I agree with Lenn Harley's premise that rising payments on adjustable rate mortgages increases the risk a homeowner will walk away, creating another foreclosure, and the continuation of the mortgage crisis.
But wiping out $150,000 of a $375,000 loan increases the risk of something much bigger: that we as a nation come to view debt as something disposable.
Here are some potential worms:
- Nation decides as a whole to abandon that quaint old fashioned notion: "HONOR YOUR COMMITMENTS"
- Banks decide to exit the mortgage business. Why loan money if people don't believe they need to pay you back?
- Taxes go so high (to fund bailout) that paying the adjusted mortgage payment would have been cheaper each month than the damn taxes.
- Your teenager flunks math and expects a bailout from the teacher.
- Bankruptcy? Costs a lot. Getting free money to pay down your house? Priceless.
- A guy gets a bailout because his debt to income is too high. His income simply will not cover his house payment AND.... a boat and a car payment, sending his kids to private schools, and the timeshare he bought last year.

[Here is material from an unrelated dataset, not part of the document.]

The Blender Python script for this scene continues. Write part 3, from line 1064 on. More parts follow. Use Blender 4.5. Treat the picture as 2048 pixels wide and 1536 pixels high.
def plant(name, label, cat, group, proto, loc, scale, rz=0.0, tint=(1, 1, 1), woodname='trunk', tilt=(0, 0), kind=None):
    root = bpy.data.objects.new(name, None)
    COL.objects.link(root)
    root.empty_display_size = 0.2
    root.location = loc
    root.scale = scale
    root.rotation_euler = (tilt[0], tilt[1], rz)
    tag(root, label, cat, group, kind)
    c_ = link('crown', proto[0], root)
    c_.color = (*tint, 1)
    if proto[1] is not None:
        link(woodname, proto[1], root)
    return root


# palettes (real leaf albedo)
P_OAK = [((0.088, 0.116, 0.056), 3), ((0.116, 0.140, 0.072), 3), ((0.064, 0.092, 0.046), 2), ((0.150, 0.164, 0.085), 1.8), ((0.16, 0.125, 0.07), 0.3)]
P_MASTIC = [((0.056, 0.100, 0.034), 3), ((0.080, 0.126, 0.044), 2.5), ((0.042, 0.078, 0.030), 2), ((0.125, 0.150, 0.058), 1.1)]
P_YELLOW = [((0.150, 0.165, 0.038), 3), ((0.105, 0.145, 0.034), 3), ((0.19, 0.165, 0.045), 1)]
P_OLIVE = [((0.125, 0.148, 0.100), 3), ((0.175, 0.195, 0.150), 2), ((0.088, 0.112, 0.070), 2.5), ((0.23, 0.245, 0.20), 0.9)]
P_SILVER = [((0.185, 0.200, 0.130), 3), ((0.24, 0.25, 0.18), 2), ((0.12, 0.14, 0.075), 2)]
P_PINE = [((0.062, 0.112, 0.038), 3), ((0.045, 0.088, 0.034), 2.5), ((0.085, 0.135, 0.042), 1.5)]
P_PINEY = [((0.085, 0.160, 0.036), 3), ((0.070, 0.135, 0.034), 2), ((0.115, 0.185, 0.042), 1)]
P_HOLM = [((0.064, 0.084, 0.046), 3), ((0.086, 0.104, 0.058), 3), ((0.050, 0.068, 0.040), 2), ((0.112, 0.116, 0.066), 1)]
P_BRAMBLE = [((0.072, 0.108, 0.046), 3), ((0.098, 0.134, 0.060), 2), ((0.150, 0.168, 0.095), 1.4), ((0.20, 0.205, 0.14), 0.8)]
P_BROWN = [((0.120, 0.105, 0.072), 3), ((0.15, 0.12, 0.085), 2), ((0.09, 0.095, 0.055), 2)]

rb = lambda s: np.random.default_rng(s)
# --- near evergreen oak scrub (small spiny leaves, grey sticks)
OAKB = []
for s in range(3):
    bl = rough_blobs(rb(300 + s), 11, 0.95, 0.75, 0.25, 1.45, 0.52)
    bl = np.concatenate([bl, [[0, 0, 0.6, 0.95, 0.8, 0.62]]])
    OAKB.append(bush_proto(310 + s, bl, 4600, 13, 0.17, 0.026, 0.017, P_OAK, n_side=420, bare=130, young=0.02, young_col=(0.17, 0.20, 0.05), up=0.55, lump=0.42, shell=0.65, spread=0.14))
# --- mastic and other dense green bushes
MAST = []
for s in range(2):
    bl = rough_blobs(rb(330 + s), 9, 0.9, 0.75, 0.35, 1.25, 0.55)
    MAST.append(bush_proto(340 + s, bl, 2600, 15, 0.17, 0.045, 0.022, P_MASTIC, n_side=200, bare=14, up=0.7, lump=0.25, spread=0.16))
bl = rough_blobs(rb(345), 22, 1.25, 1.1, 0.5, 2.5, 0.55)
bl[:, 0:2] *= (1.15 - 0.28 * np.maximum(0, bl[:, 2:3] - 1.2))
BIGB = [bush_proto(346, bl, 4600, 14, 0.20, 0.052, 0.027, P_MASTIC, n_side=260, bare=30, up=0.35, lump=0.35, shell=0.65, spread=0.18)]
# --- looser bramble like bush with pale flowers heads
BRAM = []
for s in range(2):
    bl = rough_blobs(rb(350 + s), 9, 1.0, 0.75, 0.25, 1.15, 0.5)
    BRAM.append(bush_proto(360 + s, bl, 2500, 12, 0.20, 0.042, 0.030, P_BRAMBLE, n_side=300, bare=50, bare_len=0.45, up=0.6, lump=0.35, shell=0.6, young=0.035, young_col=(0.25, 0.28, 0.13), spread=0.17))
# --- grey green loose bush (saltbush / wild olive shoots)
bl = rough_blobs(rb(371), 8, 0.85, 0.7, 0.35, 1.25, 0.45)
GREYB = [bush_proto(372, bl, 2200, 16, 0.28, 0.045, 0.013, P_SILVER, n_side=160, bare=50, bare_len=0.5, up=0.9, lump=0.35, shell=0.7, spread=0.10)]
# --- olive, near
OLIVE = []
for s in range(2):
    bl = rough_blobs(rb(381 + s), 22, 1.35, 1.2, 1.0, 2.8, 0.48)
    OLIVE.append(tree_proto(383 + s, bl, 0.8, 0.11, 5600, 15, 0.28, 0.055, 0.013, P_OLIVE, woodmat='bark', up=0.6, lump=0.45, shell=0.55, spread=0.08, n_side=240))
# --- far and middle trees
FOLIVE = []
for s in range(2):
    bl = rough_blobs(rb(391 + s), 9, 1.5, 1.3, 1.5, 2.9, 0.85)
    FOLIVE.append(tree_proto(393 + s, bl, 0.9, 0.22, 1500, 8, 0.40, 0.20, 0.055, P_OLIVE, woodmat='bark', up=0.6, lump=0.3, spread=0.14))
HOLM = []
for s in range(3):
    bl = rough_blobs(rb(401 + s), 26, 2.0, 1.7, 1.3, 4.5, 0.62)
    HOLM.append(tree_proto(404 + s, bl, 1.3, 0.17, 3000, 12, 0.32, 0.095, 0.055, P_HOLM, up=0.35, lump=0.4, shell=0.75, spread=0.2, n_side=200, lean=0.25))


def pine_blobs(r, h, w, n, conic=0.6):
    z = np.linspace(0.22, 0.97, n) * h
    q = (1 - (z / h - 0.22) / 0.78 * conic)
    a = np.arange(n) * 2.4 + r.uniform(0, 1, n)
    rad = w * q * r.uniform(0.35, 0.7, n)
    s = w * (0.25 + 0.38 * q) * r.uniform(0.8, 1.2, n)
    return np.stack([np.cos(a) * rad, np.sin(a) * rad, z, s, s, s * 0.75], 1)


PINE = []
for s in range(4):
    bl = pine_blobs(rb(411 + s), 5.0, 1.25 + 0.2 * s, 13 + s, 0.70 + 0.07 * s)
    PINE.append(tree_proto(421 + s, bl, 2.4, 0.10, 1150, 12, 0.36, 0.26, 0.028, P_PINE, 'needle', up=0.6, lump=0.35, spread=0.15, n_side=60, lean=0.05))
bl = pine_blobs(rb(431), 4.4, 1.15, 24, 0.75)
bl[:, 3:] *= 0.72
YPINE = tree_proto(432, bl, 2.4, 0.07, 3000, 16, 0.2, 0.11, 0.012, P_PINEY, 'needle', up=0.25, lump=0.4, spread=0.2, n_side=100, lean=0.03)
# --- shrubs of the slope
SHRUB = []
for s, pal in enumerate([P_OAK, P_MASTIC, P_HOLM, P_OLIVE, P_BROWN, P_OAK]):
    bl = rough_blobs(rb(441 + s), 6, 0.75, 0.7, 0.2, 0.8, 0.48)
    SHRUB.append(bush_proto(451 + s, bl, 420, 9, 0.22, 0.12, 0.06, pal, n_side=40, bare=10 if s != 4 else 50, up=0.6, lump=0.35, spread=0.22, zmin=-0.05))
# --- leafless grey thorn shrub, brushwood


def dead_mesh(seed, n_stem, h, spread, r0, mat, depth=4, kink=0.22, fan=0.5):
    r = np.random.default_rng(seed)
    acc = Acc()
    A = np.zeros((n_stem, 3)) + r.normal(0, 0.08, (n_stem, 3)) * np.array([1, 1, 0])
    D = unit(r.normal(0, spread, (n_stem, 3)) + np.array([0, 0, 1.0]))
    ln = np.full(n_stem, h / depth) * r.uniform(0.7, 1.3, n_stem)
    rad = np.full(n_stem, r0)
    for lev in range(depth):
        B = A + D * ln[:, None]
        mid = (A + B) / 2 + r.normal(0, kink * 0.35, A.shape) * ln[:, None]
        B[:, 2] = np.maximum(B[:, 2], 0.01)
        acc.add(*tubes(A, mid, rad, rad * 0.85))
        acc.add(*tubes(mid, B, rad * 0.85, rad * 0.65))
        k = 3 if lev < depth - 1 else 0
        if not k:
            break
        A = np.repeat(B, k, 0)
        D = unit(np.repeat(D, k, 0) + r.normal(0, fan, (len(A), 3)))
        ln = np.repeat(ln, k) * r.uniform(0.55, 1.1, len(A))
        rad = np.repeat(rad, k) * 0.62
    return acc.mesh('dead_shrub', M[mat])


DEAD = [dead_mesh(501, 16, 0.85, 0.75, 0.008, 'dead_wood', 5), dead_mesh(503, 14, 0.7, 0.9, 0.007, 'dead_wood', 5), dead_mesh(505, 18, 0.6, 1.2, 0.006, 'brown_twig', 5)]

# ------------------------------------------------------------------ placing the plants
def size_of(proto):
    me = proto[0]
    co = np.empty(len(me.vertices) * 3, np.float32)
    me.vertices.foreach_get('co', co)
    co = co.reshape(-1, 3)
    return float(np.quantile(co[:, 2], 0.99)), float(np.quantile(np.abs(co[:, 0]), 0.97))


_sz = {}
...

- Feds won't let the banks exit the RISKY mortgage business. So banks continue to make loans. To everyone with an 800 score and above, and who have a 50% down payment
- People who were "saved" from foreclosure by the bailout walk away from their house anyway, because what they really wanted was a funded exit strategy.
- Your best friend tells you this and it makes you mad: "My bailout is bigger than yours".
- Every person who buys a house from this day forward must also buy foreclosure insurance from the government. Rates go to 5% but the insurance adds $500 a month to every payement. Government immediately spends foreclosure insurance money to bail out social security.
Written by Janet Guilbault, Mortgage Lending Specialist Based Out of the San Francisco Bay Area
I find myself laughing, but it's a nervous laugh. Especially number 6... I think everyone getting any kind of bail out has to cancel their cable TV and give up their Starbucks habit. We (the taxpayers) are going about this all wrong.